RÉSUMÉ ET PLAN DES INTERVENTIONS

PREMIÈRE PARTIE (1) :
RÉFLEXIONS SUR LA NOTION DE DISCRIMINATION EN DROIT EUROPÉEN ET FRANÇAIS

Danièle LOCHAK
Professeure à l'Université de Paris X-Nanterre

Si, au sens étymologique, le mot « discrimination » ne désigne en définitive rien d'autre que l'action de distinguer des objets, force est de reconnaître que ce vocable reste chargé d'une connotation négative, intégrée par le langage juridique. La volonté de mettre hors-la-loi toutes les formes de discrimination, ne saurait laisser de doute sur ce point : la discrimination apparaît bien comme ce qui est fondamentalement à proscrire. Selon les différents instruments juridiques, la notion n'a pas toujours le même contenu, ni la même définition. Ainsi, aux termes d'une conception extensive, la discrimination s'assimile-t-elle à une différence de traitement injustifiée, tandis qu'une conception plus restrictive amène à ne considérer comme une discrimination que le traitement défavorable dont sont victimes des personnes particulièrement vulnérables en raison de leur appartenance à un groupe défini par une caractéristique particulière, dont le sexe. Sous l'influence du droit communautaire ou des controverses socio-politiques, sont apparues d'autres notions, en particulier celle de « discrimination indirecte » - dégagée par la Cour de justice des Communautés européennes (CJCE) à propos des discriminations fondées notamment sur le sexe -, et celle de « discrimination positive ».

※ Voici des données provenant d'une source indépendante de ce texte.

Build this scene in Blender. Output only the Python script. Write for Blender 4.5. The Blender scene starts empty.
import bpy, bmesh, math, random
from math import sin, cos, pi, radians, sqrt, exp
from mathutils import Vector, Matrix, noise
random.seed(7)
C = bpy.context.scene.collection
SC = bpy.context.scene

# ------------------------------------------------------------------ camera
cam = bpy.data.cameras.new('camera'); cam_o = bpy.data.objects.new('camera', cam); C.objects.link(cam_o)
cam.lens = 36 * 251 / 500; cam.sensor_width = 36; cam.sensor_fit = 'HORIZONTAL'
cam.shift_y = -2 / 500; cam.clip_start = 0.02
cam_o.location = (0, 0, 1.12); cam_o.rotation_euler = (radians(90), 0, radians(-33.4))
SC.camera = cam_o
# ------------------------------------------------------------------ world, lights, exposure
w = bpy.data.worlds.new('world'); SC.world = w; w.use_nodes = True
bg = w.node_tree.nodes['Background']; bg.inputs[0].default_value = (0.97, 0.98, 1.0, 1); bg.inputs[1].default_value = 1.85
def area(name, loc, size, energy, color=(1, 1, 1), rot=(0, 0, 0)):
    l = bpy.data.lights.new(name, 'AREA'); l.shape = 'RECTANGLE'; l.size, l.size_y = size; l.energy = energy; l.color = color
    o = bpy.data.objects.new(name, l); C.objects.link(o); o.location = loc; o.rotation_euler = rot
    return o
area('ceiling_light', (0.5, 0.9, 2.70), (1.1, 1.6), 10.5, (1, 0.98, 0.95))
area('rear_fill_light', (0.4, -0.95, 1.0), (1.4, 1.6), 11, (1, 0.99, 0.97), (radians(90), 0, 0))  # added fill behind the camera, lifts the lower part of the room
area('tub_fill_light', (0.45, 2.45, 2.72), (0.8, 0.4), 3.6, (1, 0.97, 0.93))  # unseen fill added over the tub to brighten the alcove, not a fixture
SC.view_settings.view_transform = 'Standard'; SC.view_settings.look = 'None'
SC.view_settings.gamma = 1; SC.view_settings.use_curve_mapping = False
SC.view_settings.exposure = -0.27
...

Or, avec les « discriminations positives », on change de registre : alors que les discriminations directes ou indirectes sont proscrites parce qu'elles produisent ou confortent les inégalités, la discrimination positive vise à rétablir une égalité réelle en s'affranchissant de l'égalité formelle, voire, dans sa version la plus offensive, en pratiquant une forme de discrimination « à rebours ». Si l'on désigne par ce terme des mesures préférentielles prises dans le cadre d'une politique volontariste visant à réduire les inégalités de fait, et qui favorisent une catégorie ou un groupe de personnes en vue de compenser les désavantages attachés à leur situation, il faut reconnaître que le terme de « discrimination positive » n'a toutefois pas de définition uniforme et stabilisée, ni dans le langage courant ni dans le langage juridique. En France, son emploi suscite la polémique. Si les mesures préférentielles soulèvent en effet des réticences, et si elles sont en tout état de cause délicates à mettre en oeuvre, on hésite toutefois à les rejeter en bloc, parce qu'elles constituent le seul moyen qui permette d'endiguer les formes de « discrimination systémique ».

PLAN

  1. Inégalité et discrimination
  2. La discrimination saisie par le droit
    • Du sens large au sens étroit
    • La différence de traitement injustifiée
    • La protection des catégories vulnérables
  3. L'élargissement de la notion de discrimination : l'apport du droit communautaire
    • La discrimination indirecte, notion dégagée par la CJCE
    • L'assimilation du harcèlement à une forme de discrimination
  4. La « discrimination positive » : une notion insaisissable?